CS 1101 - A-term 15

Homework 7 - Programming with Mutable Variables; Accumulator-style programming

Due: Tuesday, October 13 at 5pm

Read the expectations on homework.

Assignment Goals


The Assignment

The Registrar's office has to manage a lot of data. There are many courses offered at WPI. There are also many students. Courses have students, and students are enrolled in courses. In this assignment, you'll define data and write programs to manage course registration.

A Word about Testing

As we discussed in class, testing programs that use mutable variables becomes more complicated than testing programs that don't use mutable variables. If you write helper functions for this assignment that can be tested with check-expect, you should provide test cases for those functions, as usual.

You do not have to show test cases that result in error conditions.

You do not have to show test cases for any function that involves mutation. The graders will be running your programs with their own set of tests (see below). However, make sure you understand how to construct tests for functions that use mutation (you might be asked something about this on the third exam).

Problems

  1. Provide data definitions for a course and a student. Each course is represented by the department offering the course (a String), the course number (a Number), the name of the faculty member teaching the course (a String), the maximum enrollment for the course (a Natural), and a list of students currently enrolled in the course. Each student is represented by the name of the student (String), the student's ID (Number), and a list of courses the student is enrolled in. Note that a course contains a list of students (NOT just student names) and a student contains a list of courses (NOT just course numbers).

  2. Create and document two variables. Courses can contain a list of courses. Students can contain a list of students. Both variables should initially be empty.

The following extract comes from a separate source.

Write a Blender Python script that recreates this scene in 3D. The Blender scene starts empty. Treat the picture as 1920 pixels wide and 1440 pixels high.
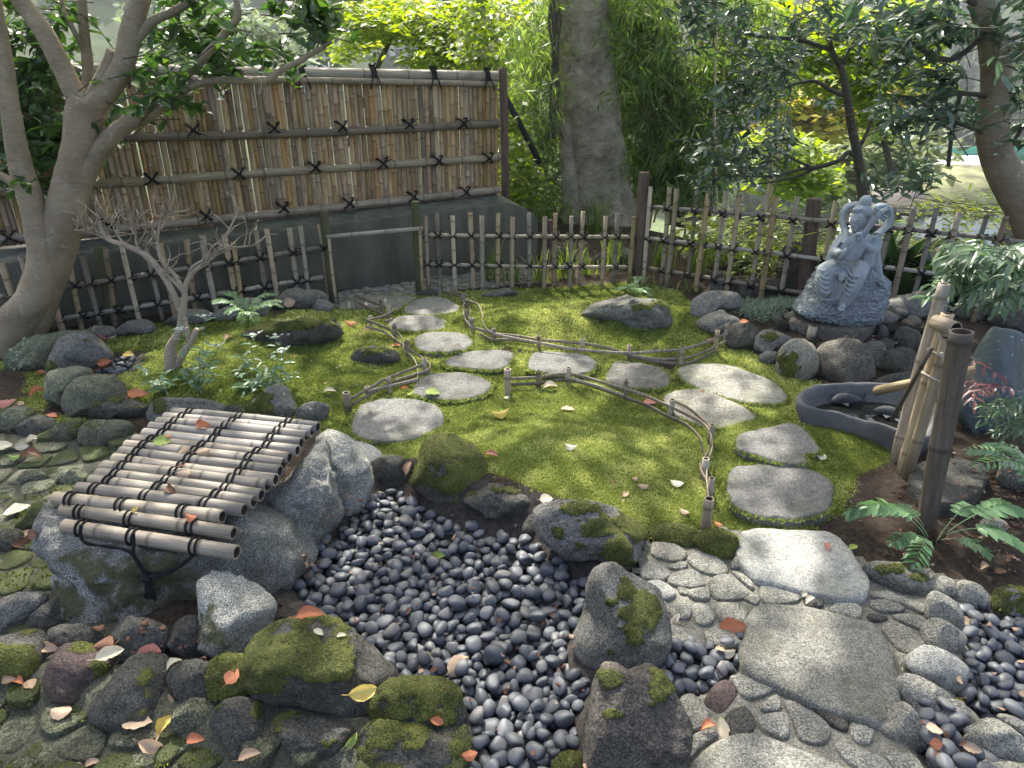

  3. Write a function add-student that consumes the name and ID of a student and produces void. The function checks to make sure that a student with the given ID doesn't already exist in Students. If such a student already exists, the function produces an error "student already exists". If there is no such student, the function adds the student to Students. The added student's list of courses is initially empty.

  4. (Note: this problem is very similar to problem 3, and thus will not be graded. However, you need to write it in order to be able to complete the remaining problems.) Write a function add-course that consumes a department, course number, the name of a faculty member, and the maximum enrollment, and produces void. The function checks to make sure that a course with the given department and course number doesn't already exist in Courses. If such a course already exists, the function produces an error "course already exists". If there is no such course, the function adds the course to Courses. The list of students in the course is initially empty.

  5. Write a function add-to-course that consumes a student's ID, a department, and a course number and produces void. If the student or the course doesn't exist, the function produces an appropriate error. If there is still room in the course, the function adds the student with the given ID to the course with the given department/course number, and adds the course with the given department/course number to the student's list of courses. If the maximum enrollment for the course has already been reached, the function produces an appropriate error.

  6. Write a function largest-enrollment that doesn't consume anything. The function produces the course in Courses with the largest current enrollment (you should be returning the course that has the most students in its list of students, not necessarily the course that has the largest maximum enrollment). If there are no courses in Courses, the function produces an appropriate error. You must use accumulator-style programming to solve this problem.

The graders will be running your programs with a set of test cases such as the following (there will be additional tests besides the ones shown):
(add-student "Joe" 123)
(add-student "Ann" 456)
(add-student "Chris" 789)
(add-course "CS" 1101 "Hamel" 100)
(add-course "BI" 1000 "Rulfs" 20)
(add-course "MA" 2201 "Servatius" 50)
(add-to-course 456 "MA" 2201)
(add-to-course 456 "CS" 1101)
(add-to-course 123 "CS" 1101)
(add-to-course 789 "BI" 1000)
(largest-enrollment)
Make sure that your functions adhere to the signature/purpose given, otherwise the test cases won't run. Also, make sure you name the functions as indicated in each problem.


What to Turn In

Using web-based turnin, turn in a single file containing all code and documentation for this assignment. Name your file according to the naming conventions for files. Make sure both partners' names and wpi login names appear in a comment at the top of the file.